100 million rural citizens could win the right to move into China’s lower tier cities.
China’s central government is taking aim at the country’s backlog of unsold homes, and intends to allow more of its rural citizens to move into the country’s smaller cities to help buy up unwanted housing there, according to official media reports.
The new initiative comes as slowing rates of investment in real estate projects on the mainland have contributed to declining economic growth, with a leading think tank projecting last week that economic expansion in China will slow to 6.5 percent in 2016.
So far this year real estate developers have been hesitant to invest in new projects outside of the first tier cities, because of inventories of unsold homes that some sources estimate could amount to two years worth of supply in some areas.
Now, Chinese authorities believe that moving 100 million people from the countryside into China’s lower tier cities, and providing them with incentives to buy new homes could help to fill some of those unsold units and restart its housing industry.
Moving 100 Million People into Cities With a Housing Glut

Premier Li Keqiang seems to think it’s time to sell off some of China’s unwanted homes
China first announced a plan to relocate 100 million farmers and other rural dwellers into the country’s cities more than one year ago, as part of a plan to spur the ongoing development of its economy. Now top officials appear to be linking that plan with a thrust to sell off unsold homes.
“De-stocking the property market will likely be discussed at the upcoming Central Economic Working Conference,” said an article in the official People’s Daily. The Working Conference is held each December to set economic targets for the coming year.
The story noted that Premier Li Keqiang has already told a cabinet meeting that the country needs to overhaul China’s household registration system to allow more rural dwellers into the cities in order to boost the housing market.
China’s real estate sector is estimated to account directly for at least 15 percent of GDP, but investment in the industry has declined throughout 2015 as developers shy away from new projects over concerns of a housing glut.

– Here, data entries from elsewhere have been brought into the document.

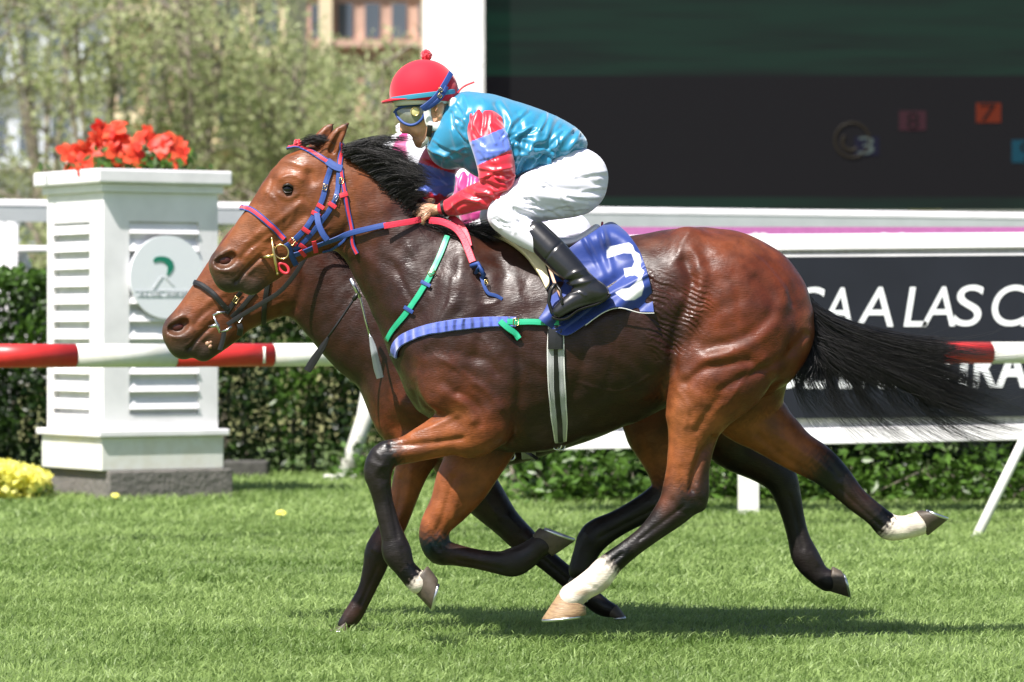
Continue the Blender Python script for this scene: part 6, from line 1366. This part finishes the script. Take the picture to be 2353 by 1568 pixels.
        for s in (-1, 1):
            mb = MB(); mb.tube([Vector(q) for q in resamp([tuple(P(x+hx, y+hy, Y0-s*yo*U if s > 0 else Y0+yo*U)) for x, y, yo in ring], 50)], 3.4*U, 8, caps=False); mb.build('goggle_frame', M_blue, root, smooth=True)
            ln_ = MB(); cpt = P(938+hx, 264+hy, Y0+(-1 if s < 0 else 1)*36*U); rim = [P(x+hx, y+hy, Y0+(-1 if s < 0 else 1)*abs(yo)*U) for x, y, yo in ring[:-1]]; m = len(rim); mid = [cpt.lerp(r_, .6)+Vector((-.003, (-1 if s < 0 else 1)*.004, 0)) for r_ in rim]
            ln_.add([cpt+Vector((-.003, (-1 if s < 0 else 1)*.005, 0))]+mid+rim, [(0, 1+i, 1+(i+1) % m) for i in range(m)]+[(1+i, 1+m+i, 1+m+(i+1) % m, 1+(i+1) % m) for i in range(m)]); ln_.build('goggle_lens', M_lens, root, smooth=True)
            g_ = MB(); gc = P(954+hx, 257+hy, Y0+(-1 if s < 0 else 1)*44*U); sy = -1 if s < 0 else 1; g_.tube([gc-Vector((0, sy*.006, 0)), gc+Vector((0, sy*.004, 0))], 11*U, 24); g_.build('lens_cap', M_gold, root, smooth=True, bevel=.002); g_ = MB(); g_.torus(gc+Vector((0, sy*.004, 0)), 9.5*U, 1.2*U, (0, 1, 0), 24, 6); g_.build('lens_rim', M_brass, root, smooth=True)
        mb = MB(); mb.tube([P(909+hx, 256+hy, Y0-14*U), P(906+hx, 258+hy, Y0), P(909+hx, 256+hy, Y0+14*U)], 3*U, 8); mb.build('goggle_bridge', M_blue, root, smooth=True)
        free_strap('cap_string', [(1052+hx, 214+hy, Y0-.03), (1060+hx, 204+hy, Y0-.03), (1072+hx, 196+hy, Y0-.03), (1090+hx, 189+hy, Y0-.03)], 4, M_redw, root)
        # bow at the collar
        mb = MB(); mb.ball(P(1033, 328, Y0-.085), 6*U, 10); mb.ball(P(1020, 322, Y0-.080), 8*U, 10, sc_=(1.5, .6, .7)); mb.ball(P(1046, 336, Y0-.085), 8*U, 10, sc_=(1.2, .6, .7)); mb.build('collar_bow', mat('indigo_bow', (.02, .02, .22), rough=.4), root, smooth=True)
    for s in (-1, 1):
        cg = [chain([(981, 246, s*46, 9, 5, WH), (983, 270, s*45, 9, 5, WH), (990, 288, s*43, 10, 6, WH), (1008, 291, s*41, 11, 6, WH), (1030, 277, s*40, 13, 7, WH), (1042, 255, s*38, 13, 8, WH), (1042, 236, s*38, 12, 9, WH)], .01, **kh)]
        organic('ear_guard', cg, .0035, M_padw, root, sm=1)
        if cfg['full']:
            free_strap('chin_strap', [(988+hx, 288+hy, Y0+s*.082), (987+hx, 300+hy, Y0+s*.078), (985+hx, 314+hy, Y0+s*.068)], 12, M_black, root, th=.004, face=(0, s, 0))
            free_strap('chin_strap', [(985+hx, 314+hy, Y0+s*.064), (978+hx, 328+hy, Y0+s*.045), (966+hx, 338+hy, Y0+s*.012)], 9, M_padw, root, face=(-.3, s, -.5)); 
            free_strap('chin_strap', [(988+hx, 316+hy, Y0+s*.066), (990+hx, 330+hy, Y0+s*.05), (980+hx, 340+hy, Y0+s*.014)], 8, M_tan, root, face=(-.3, s, -.5))
    return root
RED = (.60, .006, .028); TEAL = (.006, .20, .36); SBL = (.10, .17, .60); MAG = (.45, .035, .20); WHT = (.72, .72, .76)
rider(0.0, 0, 0, 0, 0, 'jockey in turquoise silk with red and blue sleeves, red bobble cap and goggles', dict(torso=TEAL, sl=(RED, SBL, RED), cap=M_cap, cap2=M_cap, pom=(980, 127), pomm=M_redfuzz, full=True), .0034, P(1250, 500, 0))
M_capw = mat('white_cap_cloth', None, rough=.55, attr=True)
def capcol(V, c):
    a = np.arctan2(V[:, 1]-c.y, V[:, 0]-c.x); col = np.tile(np.array([.74, .74, .78]), (len(V), 1)); col[(np.abs(np.mod(a+math.pi, math.pi/1.5)-1.2) < .33)] = (.45, .03, .18); return col
rider(0.80, -34, 140, -34, 160, 'jockey mostly hidden behind, in white breeches with white and magenta bobble cap', dict(torso=WHT, sl=(MAG, MAG, WHT), cap=M_capw, cap2=M_magenta, pom=(921, 313-17), pomm=M_whitefuzz, full=False, capcol=capcol), .006, P(1220, 640, .8))

# ---- far horse tack
b2 = [bv2]; br2 = empty('bridle', P(560, 700, .8), 'black leather bridle with steel bit on the far horse', 'bridle')
c64 = lambda x, y: (367.6+x*.172, 574.4+y*.172)
strap('noseband', [c64(490, 450), c64(560, 470), c64(700, 570), c64(800, 680), c64(910, 800)], 13, M_black, b2, br2, wrap=0, Y0=.8, off=.008, th=.006)
strap('cheekpiece', [c64(1080, 560), c64(1010, 660), c64(940, 780), c64(890, 850)], 11, M_black, b2, br2, off=.006, mirror=True, Y0=.8)
strap('cheekpiece', [c64(1280, 560), c64(1200, 640), c64(1100, 760), c64(960, 900)], 11, M_black, b2, br2, off=.005, mirror=True, Y0=.8)
strap('throatlash', [c64(1460, 330), c64(1440, 460), c64(1410, 640), c64(1390, 800), c64(1380, 980)], 12, M_black, b2, br2, off=.006, mirror=True, Y0=.8)
buckle(*c64(1450, 390), b2, br2, 9, M_tan); buckle(*c64(1015, 660), b2, br2, 9, M_brass, ang=.6, out=.014); buckle(*c64(1060, 900), b2, br2, 9, M_steel, ang=.6, out=.02)
Yr = .8-.11
free_strap('rein', [(*c64(900, 1000), Yr), (*c64(1080, 880), Yr), (*c64(1350, 720), Yr-.02), (*c64(1600, 560), Yr-.04), (*c64(1800, 330), Yr-.06), (*c64(1950, 90), Yr-.06), (740, 540, Yr-.05), (900, 600, Yr)], 11, M_black, br2)
mb = MB(); mb.tube([(P(*c64(705, 880), Yr)), P(*c64(780, 840), Yr), P(*c64(870, 832), Yr)], .005, 8); mb.tube([P(*c64(715, 880), Yr), P(*c64(750, 960), Yr), P(*c64(770, 1010), Yr), P(*c64(800, 1110), Yr)], [.004, .005, .009, .004], 8); mb.tube([P(*c64(650, 1030), Yr+.02), P(*c64(770, 1005), Yr)], [.006, .008], 8); mb.build('bit_cheek', M_steel, br2, smooth=True)
mb = MB(); mb.tube([P(*c64(820, 1095), Yr), P(*c64(900, 1070), Yr-.005), P(*c64(960, 1020), Yr)], .005, 8); mb.build('bit_ring', M_steel, br2, smooth=True)
free_strap('curb_strap', [(*c64(855, 1090), Yr), (*c64(845, 1180), Yr), (*c64(800, 1340), Yr)], 12, M_black, br2, th=.004)
free_strap('curb_strap', [(*c64(1060, 990), Yr), (*c64(1075, 1060), Yr), (*c64(1060, 1140), Yr+.02)], 14, M_black, br2, th=.004)
mb = MB()
for q, r_ in (((640, 1250), 6.5), ((680, 1230), 5.5), ((670, 1290), 5.5), ((690, 1210), 4)): mb.ball(P(*c64(*q), .8-.035), r_*U*1.1, 10)
mb.build('tongue_tie_wad', M_tan, br2, smooth=True)
g2 = empty('girth', P(1200, 1040, .8), 'girth of the far horse, only its ring and strap end below the belly', 'girth')
strap('elastic_band', [(1212, 790), (1208, 900), (1212, 1000), (1214, 1046)], 34, M_elastic, b2, g2, off=.006, th=.003, wrap=1, Y0=.8)
mb = MB(); mb.torus(P(1174, 1049, .5), 10*U, .0035, (.2, 1, 0), 20, 8); mb.build('ring', M_steel, g2, smooth=True)
free_strap('strap_end', [(1205, 1036, .5), (1222, 1046, .48), (1236, 1056, .47)], 8, M_black, g2, th=.003)
# ---- whips
def whip(label, pts, flap, m1, m2):
    w_ = empty('riding_whip', P(*pts[0]), label, 'whip'); mb = MB(); mb.tube([P(*p) for p in pts], [.0075]+[.005]*(len(pts)-2)+[.0055], 10); mb.build('shaft', m1, w_, smooth=True)
    A = resamp([tuple(P(*p)) for p in flap], 14); ribbon(A, np.tile([0, -1., 0], (14, 1)), np.interp(np.linspace(0, 1, 14), [0, .25, .8, 1], [.012, .026, .034, .030]), .004, m2, 'flap', w_)
    mb = MB(); mb.tube([P(*pts[0])+Vector((0, 0, -.002)), P(*pts[1])], .009, 10); mb.build('collar', M_steel if m1 is M_steel else M_black, w_, smooth=True)
whip('black riding whip with black leather flap hanging over the far horse neck', [(824, 672, .46), (812, 690, .46), (775, 745, .46), (752, 778, .46)], [(754, 776, .455), (740, 800, .455), (720, 830, .455), (706, 853, .455)], M_black, M_black)
whip('silver riding whip with pale flap beside the black one', [(806, 640, .46), (828, 684, .46), (840, 735, .46), (852, 778, .46)], [(851, 774, .455), (858, 800, .455), (866, 838, .455), (874, 869, .455)], M_steel, mat('silver_flap', (.42, .45, .50), rough=.3, metal=.4))
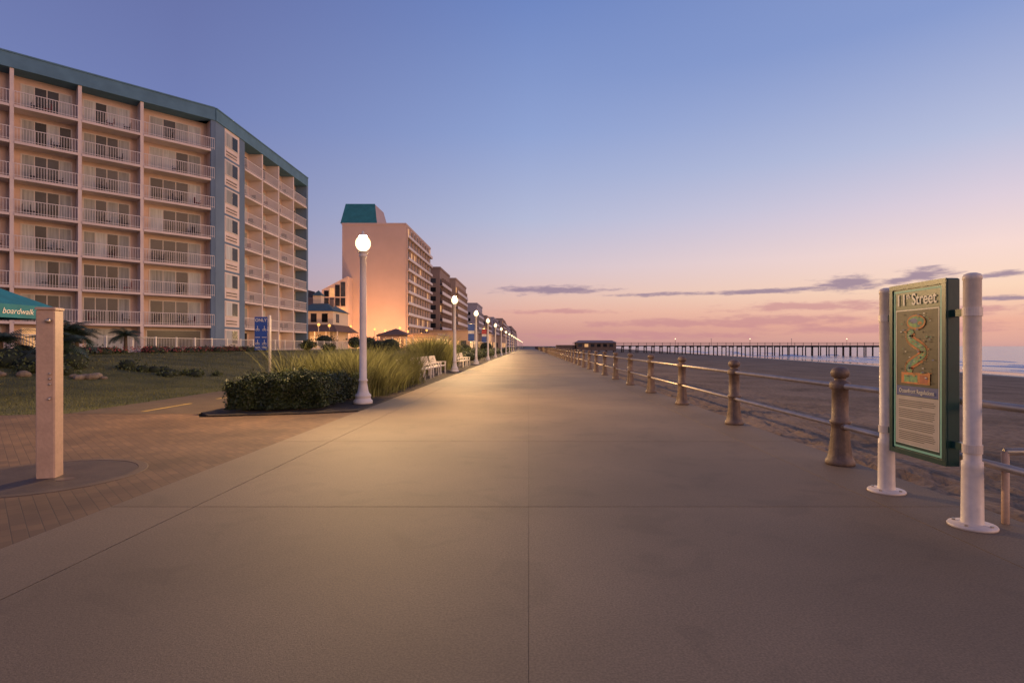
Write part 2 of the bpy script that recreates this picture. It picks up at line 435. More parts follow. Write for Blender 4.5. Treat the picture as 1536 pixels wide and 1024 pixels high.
# ---------------------------------------------------------------- information sign
sg=empty('street_information_sign')
green=mat('green_enamel',(.007,.045,.040,1),.35,.15,6,.03,40)
mint=mat('mint_line',(.20,.50,.38,1),.5,.05,4)
dkpan=mat('poster_dark',(.045,.032,.02,1),.5,.5,9)
paper=mat('poster_paper',(.42,.36,.31,1),.6,.08,6)
blue=mat('poster_blue',(.05,.07,.22,1),.5,.1,6)
gold=mat('map_gold',(.50,.28,.04,1),.6,.4,22,tint=(.5,.14,.04,1))
seag=mat('map_green',(.05,.26,.24,1),.6,.4,22,tint=(.2,.34,.08,1))
red=mat('map_red',(.36,.09,.04,1),.6,.3,15)
silver=mat('sign_letters',(.62,.58,.50,1),.4,.05,4)
ink=mat('ink',(.08,.075,.075,1),.7,.05,4)
pp=MB()
def signpost(y,h):
    pr=[(.17,0.022),(.172,.035),(.165,.045),(.085,.05),(.078,.06),(.074,.5),(.074,.555),(.062,.565),(.062,h-.06),(.066,h-.055),(.066,h-.03),(.058,h-.012),(.03,h)]
    pp.lathe(pr,3.64,y,postw,28)
    for a in range(4):
        t=a*math.pi/2+.6
        pp.lathe([(.014,.045),(.014,.06)],3.64+.13*math.cos(t),y+.13*math.sin(t),steel,6,False)
signpost(4.54,2.10); signpost(5.63,2.09)
pp.obj('posts',sg)
pn=MB()
x0,x1,y0,y1,z0,z1=3.58,3.70,4.74,5.48,.47,2.085
pn.bbox(x0+.004,x1,y0,y1,z0,z1,green,.01)
fr=.045
pn.box(x0-.008,x0+.004,y0,y1,z0,z0+fr,green);pn.box(x0-.008,x0+.004,y0,y1,z1-fr,z1,green)
pn.box(x0-.008,x0+.004,y0,y0+fr,z0+fr+.001,z1-fr-.001,green);pn.box(x0-.008,x0+.004,y1-fr,y1,z0+fr+.001,z1-fr-.001,green)
for zz in (.66,1.78):
    for (ya,yb) in ((4.60,4.739),(5.481,5.58)):
        pn.box(3.615,3.665,ya,yb,zz-.03,zz+.03,green)
    for yy,rr_ in ((4.54,.07),(5.63,.07)): pn.lathe([(rr_,zz-.035),(rr_,zz+.035)],3.64,yy,postw,24,False)
def face(ya,yb,za,zb,d,m):
    xx=x0+.004-d
    pn.add([(xx,ya,za),(xx,yb,za),(xx,yb,zb),(xx,ya,zb)],[(0,1,2,3)],m)
ml,mr_=y1-fr-.012,y0+fr+.012
def ringf(a,b,za,zb,t,d,m):
    face(a,a-t,za,zb,d,m);face(b+t,b,za,zb,d,m);face(a-t,b+t,za,za+t,d,m);face(a-t,b+t,zb-t,zb,d,m)
ringf(ml,mr_,z0+fr+.012,z1-fr-.012,.02,.002,mint)
il,ir=ml-.04,mr_+.04
face(il,ir,1.13,1.83,.002,dkpan)
face(il,ir,1.035,1.125,.002,blue)
face(il,ir,.585,1.03,.002,paper)
ringf(il+.012,ir-.012,.573,1.842,.010,.003,silver)
yc=(il+ir)/2
pts=[]
for i in range(60):
    t=i/59
    pts.append((yc+math.sin(t*8.4+.6)*.11*(1-.1*t),1.25+t*.40))
for (wd,d,m) in ((.052,.004,gold),(.034,.005,red),(.027,.006,seag)):
    for a,bb in zip(pts,pts[1:]):
        dy,dz=bb[0]-a[0],bb[1]-a[1]; l=math.hypot(dy,dz); ny,nz_=-dz/l*wd,dy/l*wd
        xx=x0+.004-d
        pn.add([(xx,a[0]-ny,a[1]-nz_),(xx,a[0]+ny,a[1]+nz_),(xx,bb[0]+ny,bb[1]+nz_),(xx,bb[0]-ny,bb[1]-nz_)],[(0,1,2,3)],m)
for i in range(4,57,3):
    yy,zz=pts[i]; face(yy+.015,yy-.015,zz-.004,zz+.004,.0065,random.choice([gold,paper,blue]))
def disc(yy,zz,ry,rz,d,m):
    xx=x0+.004-d; pn.add([(xx,yy-ry*math.cos(k*.3927),zz+rz*math.sin(k*.3927)) for k in range(16)],[tuple(range(16))],m)
disc(yc,1.72,.125,.07,.0085,gold); disc(yc,1.725,.105,.053,.0088,seag); disc(yc+.03,1.735,.05,.025,.009,blue); disc(yc-.05,1.71,.03,.018,.0091,gold)
face(yc+.20,yc-.18,1.15,1.255,.008,gold); face(yc+.16,yc-.02,1.165,1.23,.0085,seag); face(yc-.05,yc-.15,1.16,1.235,.0085,red)
for i in range(80):
    yy=yc+U(-.22,.22); zz=U(1.16,1.81); s2=U(.002,.006)
    face(yy+s2*2.6,yy-s2*2.6,zz-s2,zz+s2,.0095+i*.0001,random.choice([gold,seag,silver,dkpan,blue,dkpan,dkpan]))
for i in range(22):
    zz=.985-i*.0175
    if i%6!=4: face(il-.03,ir+.03+U(0,.2 if i%6==3 else .03),zz,zz+.006,.004,ink)
pn.obj('display_case',sg)
def text(body,size,y,z,m,name,bold=.0,align='CENTER',sx_=1):
    c=bpy.data.curves.new(name,'FONT'); c.body=body; c.size=size; c.align_x=align; c.extrude=.001; c.offset=bold
    o=bpy.data.objects.new(name,c); scene.collection.objects.link(o)
    o.matrix_world=Matrix(((0,0,-1,x0-.004),(-1,0,0,y),(0,1,0,z),(0,0,0,1)))@Matrix.Diagonal((sx_,1,1,1))
    c.materials.append(m); o.parent=sg; return o
text('11',.15,yc+.20,1.885,silver,'title_number',.002)
text('th',.065,yc+.105,1.945,silver,'title_suffix',.001)
text('Street',.15,yc-.10,1.885,silver,'title_text',.002,sx_=.85)
text('Oceanfront Regulations',.055,yc,1.062,silver,'band_text',.0008,sx_=.88)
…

Inventories of unsold homes in China reached a record 686 million square metres in October, a 17.8 percent increase from the previous year, according to the National Bureau of Statistics. At the same time, investment in new projects slid to 2.0 percent over the first 10 months of the year, down from a growth rate of 2.6 percent through the end of September.
Lower Downpayments and Easier Financing
While the plan to bring 100 million ruralites into the city was first announced last year, the housing-related elements are new.
According to an account in the China Securities Journal, the government is preparing to not only provide these would-be urbanites with urban hukous, the official family register that entitles them to city services, but also to lower financial barriers to home ownership.
Among the policy proposals are tax breaks for home buyers, reduced down-payment levels, and permission for migrants to access local housing funds to help pay for their new homes.
Although China has already lowered down-payment levels three times in 2015 and gone through several rounds of interest rate cuts, recovery in the housing market remains largely confined to the first tier cities.
While average housing prices nationwide went up by 0.2 percent in October, compared to September, the recovery remains heavily stratified by city size. In the first tier cities, which include Beijing, Shanghai, Guangzhou and Shenzhen, housing prices have now risen 15.2 percent in the last year, while second tier cities on average still suffer from prices that are 2.4 lower than a year ago, and in the third tier cities, the average price is still 4.8 off what it was at the same time in 2014.
The government’s urbanisation plan, which does not include moving rural dwellers into the first tier cities, appears to be a tidy fit with the problem of unsold housing in the nation’s second tier or lower communities. Challenges will remain around how to find jobs for all of these former rural dwellers in the midst of China’s manufacturing slowdown, but that may just be the subject for a different set of cabinet meetings.